▶ [Data for this exercise]:
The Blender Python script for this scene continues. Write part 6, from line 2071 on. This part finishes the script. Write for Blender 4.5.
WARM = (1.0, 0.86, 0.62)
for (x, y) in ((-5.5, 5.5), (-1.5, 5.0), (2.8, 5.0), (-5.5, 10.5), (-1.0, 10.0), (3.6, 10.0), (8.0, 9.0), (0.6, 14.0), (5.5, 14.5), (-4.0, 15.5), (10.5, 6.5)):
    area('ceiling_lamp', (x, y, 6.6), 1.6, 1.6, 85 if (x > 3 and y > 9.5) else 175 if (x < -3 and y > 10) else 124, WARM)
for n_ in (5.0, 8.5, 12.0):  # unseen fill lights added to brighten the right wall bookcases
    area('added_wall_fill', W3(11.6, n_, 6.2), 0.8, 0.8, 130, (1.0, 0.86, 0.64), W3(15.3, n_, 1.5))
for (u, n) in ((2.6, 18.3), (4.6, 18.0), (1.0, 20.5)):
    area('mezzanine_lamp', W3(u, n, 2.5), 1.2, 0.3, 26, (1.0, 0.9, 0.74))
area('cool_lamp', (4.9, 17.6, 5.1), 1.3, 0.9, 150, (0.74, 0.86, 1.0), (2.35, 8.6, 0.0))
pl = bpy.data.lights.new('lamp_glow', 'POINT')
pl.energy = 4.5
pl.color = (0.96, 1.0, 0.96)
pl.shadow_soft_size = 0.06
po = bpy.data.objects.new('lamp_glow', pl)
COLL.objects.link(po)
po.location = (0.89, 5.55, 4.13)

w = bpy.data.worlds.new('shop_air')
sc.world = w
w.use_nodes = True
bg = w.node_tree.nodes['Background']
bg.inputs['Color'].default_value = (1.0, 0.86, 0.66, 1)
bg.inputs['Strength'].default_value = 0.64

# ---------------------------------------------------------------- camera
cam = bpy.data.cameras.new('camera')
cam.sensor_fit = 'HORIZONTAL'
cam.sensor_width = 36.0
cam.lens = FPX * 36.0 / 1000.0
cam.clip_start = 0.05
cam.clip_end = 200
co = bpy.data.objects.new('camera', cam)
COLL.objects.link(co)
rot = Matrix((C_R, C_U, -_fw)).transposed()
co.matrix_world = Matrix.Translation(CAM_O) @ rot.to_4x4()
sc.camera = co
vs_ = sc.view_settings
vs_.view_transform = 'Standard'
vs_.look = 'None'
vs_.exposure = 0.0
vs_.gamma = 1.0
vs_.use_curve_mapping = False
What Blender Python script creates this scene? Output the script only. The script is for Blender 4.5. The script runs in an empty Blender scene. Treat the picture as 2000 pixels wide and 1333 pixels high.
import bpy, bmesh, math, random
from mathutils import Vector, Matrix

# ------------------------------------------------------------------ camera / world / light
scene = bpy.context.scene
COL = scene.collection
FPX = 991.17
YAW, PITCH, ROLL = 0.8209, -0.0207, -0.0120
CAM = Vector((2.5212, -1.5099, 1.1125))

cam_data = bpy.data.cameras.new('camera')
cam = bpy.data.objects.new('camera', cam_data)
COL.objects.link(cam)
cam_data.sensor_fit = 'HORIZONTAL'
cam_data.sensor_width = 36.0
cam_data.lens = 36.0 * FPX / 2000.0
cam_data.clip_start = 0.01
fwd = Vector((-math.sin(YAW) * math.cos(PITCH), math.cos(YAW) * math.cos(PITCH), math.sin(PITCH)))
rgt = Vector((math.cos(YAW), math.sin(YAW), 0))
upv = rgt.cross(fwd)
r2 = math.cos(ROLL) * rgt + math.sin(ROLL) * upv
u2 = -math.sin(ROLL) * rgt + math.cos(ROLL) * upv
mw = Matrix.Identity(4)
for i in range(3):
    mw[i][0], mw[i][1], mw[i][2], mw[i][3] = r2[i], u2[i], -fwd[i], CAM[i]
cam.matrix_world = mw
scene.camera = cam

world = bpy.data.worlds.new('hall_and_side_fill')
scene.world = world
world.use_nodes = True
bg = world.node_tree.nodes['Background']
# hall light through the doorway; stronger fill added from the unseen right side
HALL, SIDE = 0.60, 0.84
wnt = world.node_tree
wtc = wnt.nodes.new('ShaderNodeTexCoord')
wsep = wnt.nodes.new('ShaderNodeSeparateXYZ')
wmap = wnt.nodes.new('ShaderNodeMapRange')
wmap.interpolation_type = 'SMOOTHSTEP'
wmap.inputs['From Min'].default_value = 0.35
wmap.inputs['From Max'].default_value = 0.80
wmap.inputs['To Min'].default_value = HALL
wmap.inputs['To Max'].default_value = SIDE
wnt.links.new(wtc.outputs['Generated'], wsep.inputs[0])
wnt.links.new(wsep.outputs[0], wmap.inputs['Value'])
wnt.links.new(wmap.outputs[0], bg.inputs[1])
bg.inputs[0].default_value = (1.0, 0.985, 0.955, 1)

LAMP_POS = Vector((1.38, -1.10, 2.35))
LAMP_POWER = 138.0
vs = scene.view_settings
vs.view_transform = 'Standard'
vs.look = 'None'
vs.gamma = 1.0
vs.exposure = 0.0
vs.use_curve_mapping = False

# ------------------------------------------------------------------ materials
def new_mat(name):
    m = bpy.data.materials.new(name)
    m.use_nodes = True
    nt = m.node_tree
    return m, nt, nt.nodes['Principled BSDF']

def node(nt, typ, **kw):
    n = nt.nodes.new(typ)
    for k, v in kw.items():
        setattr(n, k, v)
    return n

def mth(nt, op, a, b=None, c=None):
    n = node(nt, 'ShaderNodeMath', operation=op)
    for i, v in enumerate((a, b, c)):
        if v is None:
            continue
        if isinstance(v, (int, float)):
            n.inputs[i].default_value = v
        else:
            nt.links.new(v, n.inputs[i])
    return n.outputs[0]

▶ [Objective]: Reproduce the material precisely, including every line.

▶ [The reply]:
The Blender Python script for this scene continues. Write part 6, from line 2071 on. This part finishes the script. Write for Blender 4.5.
WARM = (1.0, 0.86, 0.62)
for (x, y) in ((-5.5, 5.5), (-1.5, 5.0), (2.8, 5.0), (-5.5, 10.5), (-1.0, 10.0), (3.6, 10.0), (8.0, 9.0), (0.6, 14.0), (5.5, 14.5), (-4.0, 15.5), (10.5, 6.5)):
    area('ceiling_lamp', (x, y, 6.6), 1.6, 1.6, 85 if (x > 3 and y > 9.5) else 175 if (x < -3 and y > 10) else 124, WARM)
for n_ in (5.0, 8.5, 12.0):  # unseen fill lights added to brighten the right wall bookcases
    area('added_wall_fill', W3(11.6, n_, 6.2), 0.8, 0.8, 130, (1.0, 0.86, 0.64), W3(15.3, n_, 1.5))
for (u, n) in ((2.6, 18.3), (4.6, 18.0), (1.0, 20.5)):
    area('mezzanine_lamp', W3(u, n, 2.5), 1.2, 0.3, 26, (1.0, 0.9, 0.74))
area('cool_lamp', (4.9, 17.6, 5.1), 1.3, 0.9, 150, (0.74, 0.86, 1.0), (2.35, 8.6, 0.0))
pl = bpy.data.lights.new('lamp_glow', 'POINT')
pl.energy = 4.5
pl.color = (0.96, 1.0, 0.96)
pl.shadow_soft_size = 0.06
po = bpy.data.objects.new('lamp_glow', pl)
COLL.objects.link(po)
po.location = (0.89, 5.55, 4.13)

w = bpy.data.worlds.new('shop_air')
sc.world = w
w.use_nodes = True
bg = w.node_tree.nodes['Background']
bg.inputs['Color'].default_value = (1.0, 0.86, 0.66, 1)
bg.inputs['Strength'].default_value = 0.64

# ---------------------------------------------------------------- camera
cam = bpy.data.cameras.new('camera')
cam.sensor_fit = 'HORIZONTAL'
cam.sensor_width = 36.0
cam.lens = FPX * 36.0 / 1000.0
cam.clip_start = 0.05
cam.clip_end = 200
co = bpy.data.objects.new('camera', cam)
COLL.objects.link(co)
rot = Matrix((C_R, C_U, -_fw)).transposed()
co.matrix_world = Matrix.Translation(CAM_O) @ rot.to_4x4()
sc.camera = co
vs_ = sc.view_settings
vs_.view_transform = 'Standard'
vs_.look = 'None'
vs_.exposure = 0.0
vs_.gamma = 1.0
vs_.use_curve_mapping = False
What Blender Python script creates this scene? Output the script only. The script is for Blender 4.5. The script runs in an empty Blender scene. Treat the picture as 2000 pixels wide and 1333 pixels high.
import bpy, bmesh, math, random
from mathutils import Vector, Matrix

# ------------------------------------------------------------------ camera / world / light
scene = bpy.context.scene
COL = scene.collection
FPX = 991.17
YAW, PITCH, ROLL = 0.8209, -0.0207, -0.0120
CAM = Vector((2.5212, -1.5099, 1.1125))

cam_data = bpy.data.cameras.new('camera')
cam = bpy.data.objects.new('camera', cam_data)
COL.objects.link(cam)
cam_data.sensor_fit = 'HORIZONTAL'
cam_data.sensor_width = 36.0
cam_data.lens = 36.0 * FPX / 2000.0
cam_data.clip_start = 0.01
fwd = Vector((-math.sin(YAW) * math.cos(PITCH), math.cos(YAW) * math.cos(PITCH), math.sin(PITCH)))
rgt = Vector((math.cos(YAW), math.sin(YAW), 0))
upv = rgt.cross(fwd)
r2 = math.cos(ROLL) * rgt + math.sin(ROLL) * upv
u2 = -math.sin(ROLL) * rgt + math.cos(ROLL) * upv
mw = Matrix.Identity(4)
for i in range(3):
    mw[i][0], mw[i][1], mw[i][2], mw[i][3] = r2[i], u2[i], -fwd[i], CAM[i]
cam.matrix_world = mw
scene.camera = cam

world = bpy.data.worlds.new('hall_and_side_fill')
scene.world = world
world.use_nodes = True
bg = world.node_tree.nodes['Background']
# hall light through the doorway; stronger fill added from the unseen right side
HALL, SIDE = 0.60, 0.84
wnt = world.node_tree
wtc = wnt.nodes.new('ShaderNodeTexCoord')
wsep = wnt.nodes.new('ShaderNodeSeparateXYZ')
wmap = wnt.nodes.new('ShaderNodeMapRange')
wmap.interpolation_type = 'SMOOTHSTEP'
wmap.inputs['From Min'].default_value = 0.35
wmap.inputs['From Max'].default_value = 0.80
wmap.inputs['To Min'].default_value = HALL
wmap.inputs['To Max'].default_value = SIDE
wnt.links.new(wtc.outputs['Generated'], wsep.inputs[0])
wnt.links.new(wsep.outputs[0], wmap.inputs['Value'])
wnt.links.new(wmap.outputs[0], bg.inputs[1])
bg.inputs[0].default_value = (1.0, 0.985, 0.955, 1)

LAMP_POS = Vector((1.38, -1.10, 2.35))
LAMP_POWER = 138.0
vs = scene.view_settings
vs.view_transform = 'Standard'
vs.look = 'None'
vs.gamma = 1.0
vs.exposure = 0.0
vs.use_curve_mapping = False

# ------------------------------------------------------------------ materials
def new_mat(name):
    m = bpy.data.materials.new(name)
    m.use_nodes = True
    nt = m.node_tree
    return m, nt, nt.nodes['Principled BSDF']

def node(nt, typ, **kw):
    n = nt.nodes.new(typ)
    for k, v in kw.items():
        setattr(n, k, v)
    return n

def mth(nt, op, a, b=None, c=None):
    n = node(nt, 'ShaderNodeMath', operation=op)
    for i, v in enumerate((a, b, c)):
        if v is None:
            continue
        if isinstance(v, (int, float)):
            n.inputs[i].default_value = v
        else:
            nt.links.new(v, n.inputs[i])
    return n.outputs[0]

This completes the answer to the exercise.